Raw data:
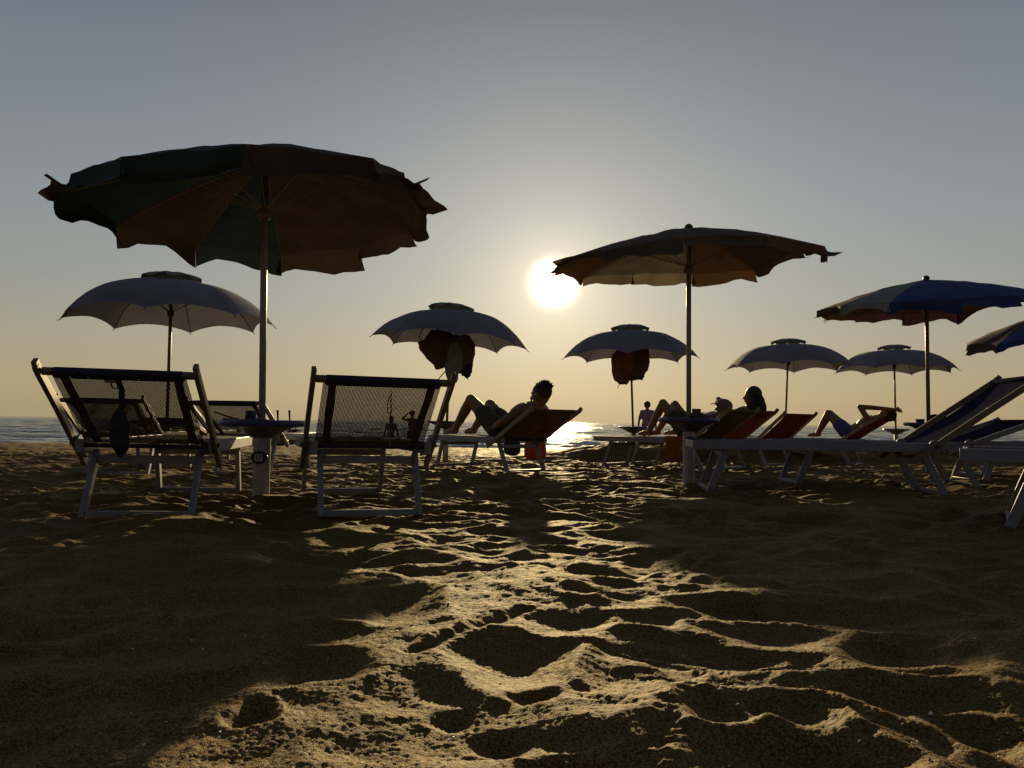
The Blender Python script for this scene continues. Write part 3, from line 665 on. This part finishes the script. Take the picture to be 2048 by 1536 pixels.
def scallop_umbrella(label, cx, d, top_py, w_px, phase, px_bottom=None, tiltx=0.0, seed=0, tray=True, zr=None, base_z=None):
    x0 = XD(cx, d); gz_ = float(beach(x0, d))-.05; rr = random.Random(seed)
    root = empty('scalloped_umbrella', (x0, d, gz_)); tag(root, label, 'umbrella', 'pale blue scalloped umbrellas in the row by the sea')
    Rr = w_px/2/FPX*d; topz = P(cx, top_py, d).z; az = topz-.115
    lean = 0.0 if px_bottom is None else XD(cx, d)-XD(px_bottom, d)
    zr = zr if zr else az-.46
    A = Vector((0, 0, az-gz_)); n = 8; tv = []
    for k_ in range(n):
        a = phase+2*math.pi*k_/n; tv.append(Vector((Rr*math.cos(a), Rr*math.sin(a), zr-gz_-tiltx*math.cos(a)*Rr+rr.uniform(-.012,.012))))
    def rib(t, u):
        r = 1-(1-u)**1.0; return Vector((t.x*u, t.y*u, A.z+(t.z-A.z)*(.25*u*u+.75*u**4)))
    for i in range(n):
        a, b = tv[i], tv[(i+1) % n]; rows_ = []; ni, nj = 12, 10
        for k_ in range(ni+1):
            u = .03+.97*k_/ni; row = []
            for j in range(nj+1):
                s = j/nj; q = 4*s*(1-s); ue = u*(1-.05*q*u**3)
                p = rib(a, ue).lerp(rib(b, ue), s)
                ex = 1+.055*q*u*(1-u*.8); p = Vector((p.x*ex, p.y*ex, p.z+.045*q*u*(1.15-u)+.010*mnoise.noise(p*4)))
                row.append(p)
            rows_.append(row)
        w = nj+1; mb = MB().add([p for r_ in rows_ for p in r_], [(y_*w+j, y_*w+j+1, (y_+1)*w+j+1, (y_+1)*w+j) for y_ in range(ni) for j in range(nj)])
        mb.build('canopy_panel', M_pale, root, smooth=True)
    for t in tv:
        MB().tube([rib(t, u/7)-Vector((0,0,.008)) for u in range(8)]+[t+Vector((t.x*.02, t.y*.02, -.02))], .005, 5).build('rib', M_ribd, root)
        MB().tube([Vector((0,0,A.z-.34)), rib(t, .45)-Vector((0,0,.01))], .004, 5).build('stretcher', M_ribd, root)
    # raised vent cap with a ruffled edge
    mb = MB(); m_ = 40; cr_ = .33; vs = []
    for k_ in range(6):
        u = k_/5
        for j in range(m_):
            a = 2*math.pi*j/m_; ruff = (.018*math.sin(a*8+seed)+.012*mnoise.noise(Vector((math.cos(a)*3, math.sin(a)*3, seed))))*u**2
            vs.append(((cr_*u+.001)*math.cos(a)*(1+ruff), (cr_*u+.001)*math.sin(a)*(1+ruff), A.z+.125-.075*u**2.4+ruff-tiltx*cr_*u*math.cos(a)))
    mb.add(vs, [(k_*m_+j, k_*m_+(j+1) % m_, (k_+1)*m_+(j+1) % m_, (k_+1)*m_+j) for k_ in range(5) for j in range(m_)])
    vc = mb.build('vent_cap', M_pale2, root, smooth=True); sd_ = vc.modifiers.new('thick', 'SOLIDIFY'); sd_.thickness = .006
    mb = MB()
    for j in range(16):
        a = 2*math.pi*j/16+.1; mb.tube([(cr_*.93*math.cos(a), cr_*.93*math.sin(a), A.z+.06), (cr_*.97*math.cos(a), cr_*.97*math.sin(a), A.z+.0)], .006, 4)
    mb.build('vent_ties', M_pale2, root)['kind'] = 'stuff'
    MB().tube([(-lean, 0, .0), (-lean*.4, 0, (A.z)*.6), (0, 0, A.z-.01)], .019, 12).build('pole', M_poleb, root, smooth=True)
    MB().lathe([(.0,-.05),(.035,-.05),(.04,.02),(.0,.03)], 12, c=(0,0,A.z-.34)).build('runner', M_ribd, root, smooth=True)
    zt = .49-gz_-(.06 if d > 12 else 0)
    MB().lathe([(.04,-.02),(.042,zt-.06),(.0,zt-.05)], 16, c=(-lean,0,0)).build('sleeve', M_sleeve, root, smooth=True)
    pr = [(.0,-.10),(.075,-.095),(.14,-.055),(.22,-.022),(.26,-.012),(.262,.012),(.25,.014),(.24,-.004),(.05,-.008),(.03,.02)]
    MB().lathe(pr, 30, c=(-lean, 0, zt)).build('table_tray', M_tray, root, smooth=True)
    return root
scallop_umbrella('pale blue scalloped umbrella at left, partly hidden by the pole of post 17', 336, 9.0, 548, 404, R(12), seed=1)
scallop_umbrella('pale blue scalloped umbrella left of the sun with bags hanging beneath', 900, 11.1, 609, 316, R(10), tiltx=.07, seed=2, px_bottom=893)
scallop_umbrella('pale blue scalloped umbrella below and right of the sun, with bags on its pole', 1260, 13.3, 651, 270, R(34), seed=3, px_bottom=1268)
scallop_umbrella('pale blue scalloped umbrella third from the right in the sea row, touching its neighbour', 1578, 15.1, 679, 246, R(20), seed=4, px_bottom=1569)
scallop_umbrella('pale blue scalloped umbrella behind the brown pole of the royal blue one', 1790, 16.6, 691, 232, R(2), seed=5, px_bottom=1792)

# ------------------------------------------------------------------ bags and small things
def sack(name, label, cat, c, r, m, rot=(0,0,0), group=None, seed=0, pw=2.6, strap=None, amp=.12, strapm=None, top_pinch=.0, flap=False):
    root = empty(name, c); tag(root, label, cat, group)
    rm_ = Euler(rot).to_matrix(); vs = []; seg, rings = 26, 18
    def sp(v, e): return math.copysign(abs(v)**e, v)
    e = 2/pw
    for i in range(rings+1):
        t = math.pi*i/rings
        for k_ in range(seg):
            a = 2*math.pi*k_/seg; x = sp(math.sin(t), e)*sp(math.cos(a), e); y = sp(math.sin(t), e)*sp(math.sin(a), e); z = sp(math.cos(t), e)
            pin = 1-top_pinch*max(0, z)**1.5
            v = Vector((x*r[0]*pin, y*r[1]*pin, z*r[2]))
            n_ = mnoise.noise(v*7/max(r)*.35+Vector((seed*5, 0, 0)))*amp + mnoise.noise(v*22/max(r)*.35+Vector((seed, 3, 0)))*amp*.35
            vs.append(rm_ @ (v*(1+n_)))
    mb = MB().add(vs, [(i*seg+k_, (i+1)*seg+k_, (i+1)*seg+(k_+1) % seg, i*seg+(k_+1) % seg) for i in range(rings) for k_ in range(seg)])
    mb.build('bag_body' if 'bag' in name or name == 'rucksack' else 'cloth_body', m, root, smooth=True)
    if flap:
        MB().add([rm_ @ Vector(v) for v in [(-r[0]*.9,-r[1]*1.12,r[2]*.8),(r[0]*.9,-r[1]*1.12,r[2]*.8),(r[0]*.8,-r[1]*1.18,.0),(-r[0]*.8,-r[1]*1.18,.0),
                 (-r[0]*.9,-r[1]*1.0,r[2]*.8),(r[0]*.9,-r[1]*1.0,r[2]*.8),(r[0]*.8,-r[1]*1.05,.0),(-r[0]*.8,-r[1]*1.05,.0)]],
                 [(0,1,2,3),(4,7,6,5),(0,4,5,1),(2,6,7,3),(1,5,6,2),(0,3,7,4)]).build('pocket', m, root, bevel=.01)
    for st in (strap or []):
        MB().tube([Vector(p) for p in st], .008 if len(st) > 2 else .006, 6).build('strap', strapm or m, root)
    return root
ub = P(895, 700, 11.0); d_ = 10.95
sack('shoulder_bag', 'brown shoulder bag hanging tilted under the umbrella left of the sun', 'bag', P(880, 698, d_), (.22,.10,.25), M_bagb, (0, R(-38), 0), 'bags hung on umbrella poles', 1, 6, strap=[[(-.2,0,.08),(-.3,0,.16),(-.27,0,.26),(-.1,.05,.42)],[(.14,0,-.25),(.06,0,-.34),(-.03,0,-.45)]], amp=.22)
sack('rucksack', 'rounded rucksack hanging right of the pole left of the sun', 'bag', P(921, 706, d_), (.20,.12,.27), M_bagb, (0, R(-12), 0), 'bags hung on umbrella poles', 2, 2.3, strap=[[(-.05,0,.18),(-.1,.03,.3),(-.12,.05,.42)],[(.1,0,-.18),(.12,0,-.34),(.10,0,-.38)]], flap=True, amp=.24)
sack('hanging_towel', 'bunched grey-green towel hanging in the middle of the bags left of the sun', 'towel', P(908, 724, d_-.12), (.12,.06,.30), M_pale2, (0, R(5), 0), None, 3, 2.2, strap=[[(0,0,.2),(0,.05,.36)]], amp=.25)
sack('shoulder_bag', 'long rust coloured bag hung left of the pole right of the sun', 'bag', P(1241, 735, 13.1), (.15,.09,.32), M_bago, (0, R(-4), 0), 'bags hung on umbrella poles', 4, 2.2, strap=[[(0,0,.22),(.05,.03,.36),(.1,.1,.42)],[(.0,0,-.25),(-.05,0,-.36)]], amp=.25)
sack('rucksack', 'wide brown rucksack hung right of the pole right of the sun', 'bag', P(1273, 722, 13.1), (.20,.11,.31), M_bagb, (0, R(4), 0), 'bags hung on umbrella poles', 5, 2.8, strap=[[(0,0,.25),(-.03,.03,.38),(-.08,.1,.42)],[(-.08,0,-.2),(-.09,0,-.42)]], flap=True, amp=.26)
q = A_.matrix_basis @ bpA(-.02, .66, 0)
sack('cloth_bag', 'dark cloth bag with a long neck hanging from the ring of the front left lounger', 'bag', q+Vector((0, .10, -.30)), (.046,.04,.125), M_bagd, (0,0,0), None, 6, 2.1, top_pinch=.75, strap=[[(0,0,.10),(.0,-.01,.19),(0,-.06,.26)],[(.012,0,.10),(.012,-.01,.19),(.005,-.06,.26)]], amp=.2)
sack('beach_bag', 'red beach bag on the sand under the central lounger', 'bag', G(1070, 916)+Vector((0,0,.11)), (.15,.09,.13), M_bagr, (0,0,.2), 'bags under the central lounger', 7, 4.5, strap=[[(-.09,-.05,.10),(-.06,-.05,.19),(.06,-.05,.19),(.09,-.05,.10)]], amp=.05)
sack('beach_bag', 'dark beach bag on the sand left of the red one', 'bag', G(1024, 908)+Vector((0,0,.11)), (.13,.09,.13), M_bagd, (0,0,-.2), 'bags under the central lounger', 8, 3.5, strap=[[(-.08,-.05,.10),(-.05,-.05,.18),(.05,-.05,.18),(.08,-.05,.10)]], amp=.08)
sack('sun_hat', 'small dark hat hung at the lower right of the rucksack left of the sun', 'hat', P(934, 742, d_-.05), (.07,.05,.10), M_bagd, (0, R(15), 0), None, 31, 2.2, strap=[[(0,0,.08),(-.03,.03,.2)]], amp=.3)
sack('hanging_shirt', 'crumpled shirt hung between the two bags right of the sun', 'shirt', P(1258, 712, 13.0), (.10,.07,.30), M_bago, (0, R(2), 0), None, 32, 2.2, strap=[[(0,0,.25),(0,.1,.4)]], amp=.35)
# on table 17
T17 = Vector((XD(527, 5.1), 5.1, .475))
def small(name, label, cat, mb, m, group=None, smooth=True, loc=None):
    o = mb.build(name, m, smooth=smooth); tag(o, label, cat, group); return o
mb = MB(); mb.lathe([(.0,0),(.032,0),(.036,.075),(.030,.08),(.030,.02),(.0,.018)], 18, c=T17+Vector((-.065,-.05,.0)))
small('dark_mug', 'dark mug on the blue table against the pole of post 17', 'mug', mb, M_black)
mb = MB(); cc = T17+Vector((-.09,-.12,.012)); mb.tube([cc+Vector((.10*math.cos(a)+.03*math.sin(3*a), .07*math.sin(a), .010+.006*math.sin(a*2.3))) for a in [i*.35 for i in range(30)]], .004, 6)
small('rope', 'pale rope coiled round the pole on the blue table of post 17', 'rope', mb, M_cord)
mb = MB(); mb.tube([T17+Vector((-.13,-.05,.015)), T17+Vector((-.30,-.06,.068))], .0055, 6)
small('stick', 'thin dark stick poking up left from the blue table of post 17', 'stick', mb, M_twig)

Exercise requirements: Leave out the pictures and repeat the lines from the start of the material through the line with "w = nj+1; mb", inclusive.

Solution to this exercise:
The Blender Python script for this scene continues. Write part 3, from line 665 on. This part finishes the script. Take the picture to be 2048 by 1536 pixels.
def scallop_umbrella(label, cx, d, top_py, w_px, phase, px_bottom=None, tiltx=0.0, seed=0, tray=True, zr=None, base_z=None):
    x0 = XD(cx, d); gz_ = float(beach(x0, d))-.05; rr = random.Random(seed)
    root = empty('scalloped_umbrella', (x0, d, gz_)); tag(root, label, 'umbrella', 'pale blue scalloped umbrellas in the row by the sea')
    Rr = w_px/2/FPX*d; topz = P(cx, top_py, d).z; az = topz-.115
    lean = 0.0 if px_bottom is None else XD(cx, d)-XD(px_bottom, d)
    zr = zr if zr else az-.46
    A = Vector((0, 0, az-gz_)); n = 8; tv = []
    for k_ in range(n):
        a = phase+2*math.pi*k_/n; tv.append(Vector((Rr*math.cos(a), Rr*math.sin(a), zr-gz_-tiltx*math.cos(a)*Rr+rr.uniform(-.012,.012))))
    def rib(t, u):
        r = 1-(1-u)**1.0; return Vector((t.x*u, t.y*u, A.z+(t.z-A.z)*(.25*u*u+.75*u**4)))
    for i in range(n):
        a, b = tv[i], tv[(i+1) % n]; rows_ = []; ni, nj = 12, 10
        for k_ in range(ni+1):
            u = .03+.97*k_/ni; row = []
            for j in range(nj+1):
                s = j/nj; q = 4*s*(1-s); ue = u*(1-.05*q*u**3)
                p = rib(a, ue).lerp(rib(b, ue), s)
                ex = 1+.055*q*u*(1-u*.8); p = Vector((p.x*ex, p.y*ex, p.z+.045*q*u*(1.15-u)+.010*mnoise.noise(p*4)))
                row.append(p)
            rows_.append(row)
        w = nj+1; mb = MB().add([p for r_ in rows_ for p in r_], [(y_*w+j, y_*w+j+1, (y_+1)*w+j+1, (y_+1)*w+j) for y_ in range(ni) for j in range(nj)])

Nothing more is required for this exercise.